Мнение Бэкона о проблемах, которые ученые должны немедленно попытаться решить, часто неверно, и он испытывал необоснованный оптимизм, уверенный, что исключительно непонимание научного метода мешает получить немедленный ответ. Но он вовсе не был не прав всегда, оценивая, какие проблемы являются самыми интересными и каков правильный подход к их решению. Из всех частей натурфилософии самой важной и менее всего изученной, по мнению Бэкона, было «открытие форм». Здесь, как и в других трудах, Бэкон использовал терминологию знакомой теории Аристотеля о причинно-следственной связи – только она в то время была доступной, – но внес свои изменения. Поскольку все тела есть соединение материи и формы, должны существовать материальные и формальные причины всех вещей. Бэкон верил, что наука должна заниматься причиной и следствием, но формальная причина, хотя сама по себе не является достаточной, нуждается в разъяснении. Аристотель определил формальную причину – это то, что составляет основную природу вещи, сумму всех качеств, которые делают предмет принадлежащим к определенной категории или классу, поэтому, видя его, мы сразу знаем его название.
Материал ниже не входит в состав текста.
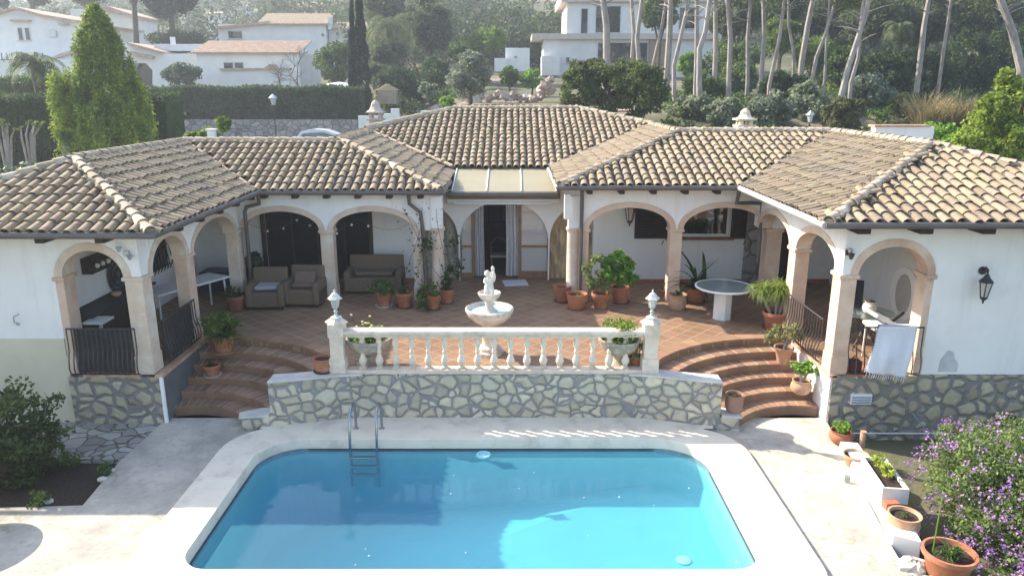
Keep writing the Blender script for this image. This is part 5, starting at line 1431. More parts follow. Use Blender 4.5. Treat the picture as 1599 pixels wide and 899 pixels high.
pot('potted_plant', 'wide terracotta pot with seedlings and a thin cane, bottom right corner', 0, 0, 0, .31, .34, 'rim', TCOT, lambda c: np.concatenate([clump([(c[0], c[1] - .02, c[2] + .07, .17, .15, .09)], 260, .05, 53), blades(c, 30, .3, .02, 1.8, 1.3, 54)]), L_MID, None, 'potted plant', loc=(5.36, 7.95, -.1), extra=stems([[(-.16, .08, 0), (-.14, .1, .75)]], .009, L_BRIGHT, 'cane'))
for i, (x, y, z, s, lb) in enumerate(((5.02, 8.12, .0, .17, 'jagged white rock lying at the near end of the low wall'), (5.12, 7.72, -.02, .2, 'broad pale rock between the low wall and the large near pot'), (5.55, 7.65, -.1, .17, 'white rock behind the large near pot'))):
    m = MB(); m.ball((x, y, z), s, 12, (1.2, 1, .55)); rr = np.random.default_rng(i + 60)
    m.v = [tuple(np.array(v) + rr.normal(size=3) * .018) for v in m.v]
    tag(m.build('rock', ROCKM, origin=(x, y, z)), lb, 'rock')
m = MB(); m.lathe([(.04, 0), (.045, .1), (.04, .1), (.035, .01)], (5.12, 10.2, 0), 14, cap=False); tag(m.build('glass_jar', CLEARG, origin=(5.12, 10.2, 0)), 'small glass tumbler on the deck beside the low white wall', 'glass')
m = MB(); m.prism([(5.6, 12.3), (5.75, 11), (5.5, 8.4), (5.2, 6.5), (14, 5), (14, 12.3)], -.62, -.45); tag(m.build('flower_bed', SOIL), kind='structure')
# purple flowering bush
t = thing('flowering_bush', (7.2, 9.6, -.5), 'big rounded bush covered in purple flowers at the bottom right', 'bush')
EB = [(6.95, 9.55, .25, 1.15, 1.1, .75), (7.7, 9.9, .35, 1.1, 1.1, .8), (6.6, 9.1, -.05, .75, .8, .5), (7.4, 8.7, .1, 1.2, .9, .6), (8.2, 8.8, .1, 1.0, 1.0, .7), (7.0, 10.3, .3, .7, .7, .65), (6.35, 8.6, -.25, .5, .6, .35)]
m = MB(); m.quads(clump(EB, 42000, .052, 70, k=60, kr=.22, shell=.6)); m.build('foliage', leafm('flower_bush_leaf', (.19, .25, .08), (.11, .16, .05)), t)
rng = np.random.default_rng(71); E_ = np.array(EB); lf = []
for e in E_:
    d = _unit(rng.normal(size=(100, 3)) + [-.25, -.35, .55]); cc_ = e[:3] + d * e[3:] * rng.uniform(.93, 1.1, (100, 1))
    for q in cc_: lf.append(q + rng.normal(size=(int(rng.integers(3, 12)), 3)) * .026)
m = MB(); m.quads(leafq(np.concatenate(lf), .034, rng, 1.1, up=.8)); m.build('blossom', L_PURP, t)
m = MB()
for i in range(14): m.tube([(7.2 + rng.normal() * .1, 9.6 + rng.normal() * .1, -.5), (7.2 + rng.normal() * .4, 9.5 + rng.normal() * .4, 0), (7.2 + rng.normal() * .7, 9.5 + rng.normal() * .5, .5)], [.03, .02, .008], 5)
m.build('stem', BARKD, t)
# left garden bed
t = thing('leafy_shrub', (-7.75, 10.7, -.1), 'dark glossy shrub with green leaves at the left edge beside the pool deck', 'shrub')
m = MB(); m.quads(clump([(-7.9, 10.9, .75, .75, .7, .7), (-8.3, 10.5, .5, .8, .8, .6), (-7.45, 10.6, .45, .55, .6, .4), (-7.75, 10.4, 0.1, .7, .7, .3)], 5200, .085, 80, k=36, kr=.26)); m.build('foliage', leafm('shrub_leaf', (.09, .12, .04), (.04, .06, .02)), t)
m = MB()
for i in range(6): m.tube([(-7.8, 10.6, -.1), (-7.8 + rng.normal() * .3, 10.6 + rng.normal() * .3, .5), (-7.8 + rng.normal() * .5, 10.7 + rng.normal() * .5, .95)], [.03, .02, .008], 5)
m.build('stem', BARKD, t)
for i, (px, py, s, lb) in enumerate(((105, 725, .32, 'low green tuft in the soil bed between shrub and flagstones'), (60, 790, .26, 'sprawling herb at the near edge of the soil bed'), (165, 742, .14, 'small tuft in the corner of the soil bed by the deck'))):
    l = G(px, py, -.02); m = MB(); m.quads(clump([(l[0], l[1], .08, s, s * .7, .13)], 420, .05, 90 + i)); tag(m.build('ground_plant', L_MID, origin=l), lb, 'plant')
rngp = random.Random(8)
for i, (px, py, lb) in enumerate(((90, 700, 'pale pebble beside the flagstones near the shrub'), (172, 735, 'white stone at the corner of the soil bed'), (160, 748, 'grey stone on the edge between bed and deck'), (75, 782, 'grey stone at the near corner of the bed'))):
    l = G(px, py, 0); m = MB(); m.ball(l, .07, 8, (1.2, .9, .6)); tag(m.build('edging_stone', ROCKM, origin=l), lb, 'stone')
# round garden table just outside the left edge, whose shadow falls on the deck
t = thing('garden_table', (-7.78, 8.95, 0), 'white round garden table at the left edge of the pool deck', 'table')
m = MB(); m.lathe([(.62, .70), (.64, .715), (.64, .73), (.001, .735)], (-7.78, 8.95, 0), 40); m.build('table_top', WHITEP, t)
m = MB(); m.tube([(-7.78, 8.95, 0), (-7.78, 8.95, .7)], .04, 8); m.lathe([(.25, 0), (.22, .03), (.04, .05)], (-7.78, 8.95, 0), 20); m.build('pedestal', WHITEP, t)

t = thing('flood_light', (5.72, 12.3, 3.12), 'small dark spotlight on the corner between the right wing arches', 'lamp')
m = MB(); m.box((5.72, 12.34, 3.12), (.1, .05, .1)); m.build('bracket', IRON, t)
m = MB(); m.lathe([(.025, 0), (.055, .09), (.06, .1), (.001, .1)], (5.72, 12.24, 3.02), 10); m.build('lamp_head', IRON, t, smooth=True)
m = MB(); m.lathe([(.02, 0), (.045, .06), (.001, .08)], (5.68, 12.22, 3.14), 10); m.build('lamp_head', ALU, t, smooth=True)

a_ = P(1330, 676, 12.24); b_ = P(1640, 677, 12.24); m = MB(); m.tube([a_, b_], .014, 6); tag(m.build('water_pipe', WHITEP, origin=a_), 'thin pale pipe running level along the foot of the dark stone wall', 'pipe')
# ---------------------------------------------------------------- background
def foliage_thing(name, label, cat, base, ells, n, size, fm, seed, trunk=None, bark=BARKD, group=None, k=20, kr=.32, shell=.5, up=.35, elong=1.7, extra=None):
    t = thing(name, base, label, cat, group)
    m = MB(); m.quads(clump(ells, n, size, seed, k=k, kr=kr, shell=shell, up=up, elong=elong))
    m.build('crown', fm, t)
    if trunk:
        m = MB()
        for pts, rr in trunk: m.tube(pts, rr, 7)
        m.build('trunk', bark, t, smooth=True)
    return t
def E_(px0, px1, py0, py1, Y, dy=None, sub=1.0):
    """ellipsoid that fills a photo box at distance Y"""
    a = P(px0, py0, Y); b = P(px1, py1, Y)
    rx = abs(b[0] - a[0]) / 2 * sub; rz = abs(a[2] - b[2]) / 2 * sub
    return ((a[0] + b[0]) / 2, Y, (a[2] + b[2]) / 2, rx, dy or rx, rz)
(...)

Изначально Аристотель имел в виду, предположим, качества предмета мебели, по которым мы определяем, что это стул. В натурфилософии «форма» имеет более широкое значение: формальная причина нагревания чайника на огне – тепло, которое несет в себе огонь. А например, золото характеризуется такими формами, как плотность, пластичность, сопротивление коррозии, желтизна и т. д.